Posted by on Thursday, February 6, 2020 in News.

Lecture Title: Multiscale Modeling of Failure in Heterogeneous Materials and Structures:Roles of Reduced Order Modeling and Machine Learning

Location: Civil and Systems Engineering Department, Johns Hopkins University, Baltimore, MD.


Multiscale computational modeling has seen tremendous advances recently, and is now often the method of choice in academia for predicting mechanical and multifunctional response of many heterogeneous material/structural systems. However, many technical challenges remain especially in tackling large-sized engineering problems that involve failure and fracture under extreme loading and environments. Some of these technical challenges are well-known but remain unresolved: The online and offline cost of running multiscale simulations remains debilitatingly high; lack of existence of a well-defined representative volume concept reduces fidelity of the simulations, model predictions are often mesh sensitive; the model parameters at the fine scale are presumed known, but are often far from known, etc.

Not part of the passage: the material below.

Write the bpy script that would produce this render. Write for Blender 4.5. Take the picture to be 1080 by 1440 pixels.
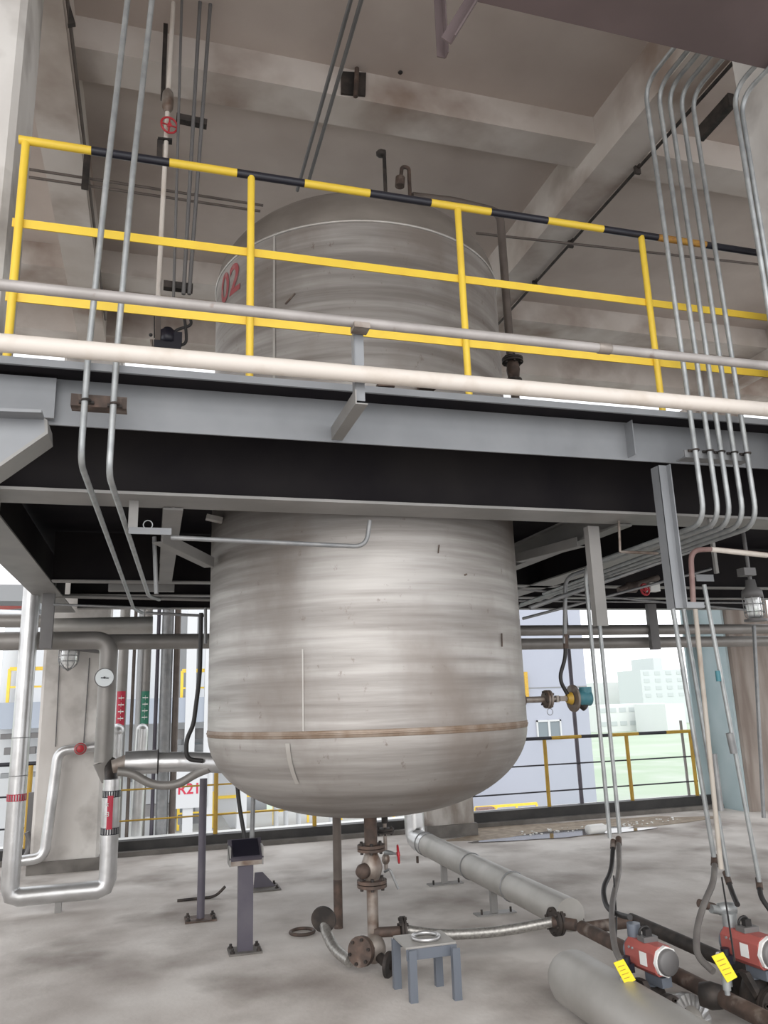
import bpy, math, random
from mathutils import Vector, Matrix
random.seed(7)
PI = math.pi
C = bpy.context.scene.collection
for o in list(bpy.data.objects): bpy.data.objects.remove(o)

# ------------------------------------------------------------------ camera
F = 1100.0
EYE = Vector((0, 0, 1.6))
RM = Matrix(((0.96042, -0.27673, -0.03189), (-0.0356, -0.23549, 0.97123), (-0.27628, -0.93165, -0.23602)))
cam_d = bpy.data.cameras.new('camera'); cam = bpy.data.objects.new('camera', cam_d); C.objects.link(cam)
cam_d.sensor_fit = 'HORIZONTAL'; cam_d.sensor_width = 36; cam_d.lens = 36 * F / 1080
cam_d.clip_start = 0.05; cam_d.clip_end = 2000
cam.matrix_world = Matrix.Translation(EYE) @ RM.transposed().to_4x4()
bpy.context.scene.camera = cam

def at(px, py, X=None, Y=None, Z=None):
    """point of the place seen at a pixel of the photo, on a plane X=, Y= or Z="""
    r = RM.transposed() @ Vector((px - 540, 720 - py, -F))
    t = X / r.x if X is not None else Y / r.y if Y is not None else (Z - 1.6) / r.z
    return EYE + r * t

# ------------------------------------------------------------------ light
w = bpy.data.worlds.new('sky'); bpy.context.scene.world = w; w.use_nodes = True
nt = w.node_tree; bg = nt.nodes['Background']
tc = nt.nodes.new('ShaderNodeTexCoord'); sx = nt.nodes.new('ShaderNodeSeparateXYZ'); cr = nt.nodes.new('ShaderNodeValToRGB')
nt.links.new(tc.outputs['Generated'], sx.inputs[0]); nt.links.new(sx.outputs['Z'], cr.inputs[0]); nt.links.new(cr.outputs[0], bg.inputs[0])
cr.color_ramp.elements[0].position = 0.0; cr.color_ramp.elements[0].color = (0.97, 0.98, 1.0, 1)
cr.color_ramp.elements[1].position = 0.6; cr.color_ramp.elements[1].color = (0.93, 0.96, 1.0, 1)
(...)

In this talk, we present new developments in multiscale modeling of failure response of heterogeneous materials and structures that address many of the aforementioned technical limitations, and offer pathways toward physics-based prediction of failure based on multiscale principles. We will discuss accelerating multiscale computations based on model order reduction methodologies that retain important physical features and mechanisms at the expense of some computational cost, as well as performing uncertainty quantification and sensitivity analyses using machine learning algorithms that are extremely fast yet are based on (mostly simulation) data. The attributes and capabilities of these computational developments will be demonstrated in the context of a variety of materials (particulate composites, laminated composites, polycrystals) subjected to a range of loading conditions (static, fatigue, high rate impact).